I have now reconsidered the whole matter in the light of the new developments and I do agree that the Order for substituted service ought not to have issued as the Plaintiff had not shown that he had made attempt to effect service upon the Defendants as required in the rules preceding Order 5 Rule 17 and in any case as the order that required service to be effected on or before 4th January 2002 had not been extended, the Order of 7th January 2002 could not be effective. I have no alternative but to set aside the orders of 7th January 2002 and I do set the same orders aside.

As to the objection by the fourth Defendant, I cannot sustain it as Mr. Lutta says that the fourth Defendant is an entity capable of suing and being sued. That in effect means that the facts are in issue and there is no presumption that the facts are agreed. That being the case evidence must be adduced and thus the issues ceases to be a preliminary matter. I do however advise the Plaintiff to check its position on whether or not there is need to file a representative suit as far as the fourth defendant is concerned.

However for the time being, the objection is rejected.

Lastly, I do also feel that the omission in second advertisement is important as it was necessary to show that the advertisement was made pursuant to an order of the court. However for what I have stated above, I do not think this is any longer important.

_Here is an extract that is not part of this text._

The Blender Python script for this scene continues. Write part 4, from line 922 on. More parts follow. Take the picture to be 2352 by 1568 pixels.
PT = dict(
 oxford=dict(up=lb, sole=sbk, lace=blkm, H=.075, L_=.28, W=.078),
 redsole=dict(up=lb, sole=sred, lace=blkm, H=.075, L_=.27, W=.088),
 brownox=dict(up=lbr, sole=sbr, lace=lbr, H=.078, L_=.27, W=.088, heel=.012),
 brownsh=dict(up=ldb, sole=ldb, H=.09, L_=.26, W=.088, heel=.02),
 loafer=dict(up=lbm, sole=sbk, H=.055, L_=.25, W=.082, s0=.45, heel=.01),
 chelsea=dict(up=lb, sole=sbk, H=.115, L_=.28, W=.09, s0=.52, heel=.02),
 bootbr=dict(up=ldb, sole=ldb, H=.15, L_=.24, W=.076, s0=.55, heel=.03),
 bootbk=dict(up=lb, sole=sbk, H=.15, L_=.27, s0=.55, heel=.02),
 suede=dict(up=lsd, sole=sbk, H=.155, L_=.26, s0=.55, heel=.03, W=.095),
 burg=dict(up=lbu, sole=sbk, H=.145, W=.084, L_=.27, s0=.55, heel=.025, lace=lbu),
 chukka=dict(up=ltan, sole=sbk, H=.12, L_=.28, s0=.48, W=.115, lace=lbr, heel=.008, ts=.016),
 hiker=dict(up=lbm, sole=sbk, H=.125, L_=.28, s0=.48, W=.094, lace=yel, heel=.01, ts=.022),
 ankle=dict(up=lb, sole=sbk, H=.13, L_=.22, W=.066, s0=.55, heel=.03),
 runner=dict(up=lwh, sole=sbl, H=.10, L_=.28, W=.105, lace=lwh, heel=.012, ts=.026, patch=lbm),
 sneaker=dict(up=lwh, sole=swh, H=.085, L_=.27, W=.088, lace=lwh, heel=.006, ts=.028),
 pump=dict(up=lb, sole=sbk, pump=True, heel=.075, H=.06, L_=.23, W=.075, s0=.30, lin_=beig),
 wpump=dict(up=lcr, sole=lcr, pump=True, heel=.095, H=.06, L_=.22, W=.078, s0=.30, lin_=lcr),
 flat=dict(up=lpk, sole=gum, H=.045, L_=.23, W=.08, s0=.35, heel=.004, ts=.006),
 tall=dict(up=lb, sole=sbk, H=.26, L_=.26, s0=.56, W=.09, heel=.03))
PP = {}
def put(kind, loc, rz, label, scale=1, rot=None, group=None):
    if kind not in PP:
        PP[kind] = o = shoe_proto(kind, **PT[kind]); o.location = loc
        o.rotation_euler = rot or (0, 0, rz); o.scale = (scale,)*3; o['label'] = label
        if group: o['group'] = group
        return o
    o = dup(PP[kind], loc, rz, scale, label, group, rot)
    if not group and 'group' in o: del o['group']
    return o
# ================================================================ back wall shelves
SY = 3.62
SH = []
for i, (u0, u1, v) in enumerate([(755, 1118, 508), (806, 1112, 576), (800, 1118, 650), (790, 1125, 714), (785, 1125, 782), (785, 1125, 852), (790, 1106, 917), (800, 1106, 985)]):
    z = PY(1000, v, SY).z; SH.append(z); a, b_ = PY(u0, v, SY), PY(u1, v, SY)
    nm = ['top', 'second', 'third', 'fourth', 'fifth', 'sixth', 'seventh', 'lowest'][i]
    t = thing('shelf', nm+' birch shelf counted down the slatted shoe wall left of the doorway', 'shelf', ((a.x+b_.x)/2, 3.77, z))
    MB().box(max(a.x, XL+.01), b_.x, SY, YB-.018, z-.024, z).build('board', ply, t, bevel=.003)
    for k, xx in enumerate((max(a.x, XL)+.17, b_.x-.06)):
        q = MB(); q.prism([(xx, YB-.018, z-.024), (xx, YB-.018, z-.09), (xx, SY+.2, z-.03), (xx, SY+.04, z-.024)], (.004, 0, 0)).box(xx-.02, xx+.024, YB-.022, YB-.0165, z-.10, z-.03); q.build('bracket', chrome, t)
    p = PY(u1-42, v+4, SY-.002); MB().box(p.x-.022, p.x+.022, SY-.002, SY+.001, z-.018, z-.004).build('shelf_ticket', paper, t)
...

The effect of the above order is that the exparte interim orders cannot be extended as there has not been proper service of the same order and the relevant court documents. The Plaintiff will obviously see what action to take to have another valid order on record if they still think the same is necessary.

The above shall be the orders of the court. No order as to costs.

Dated at Nairobi this 10th day of January 2002.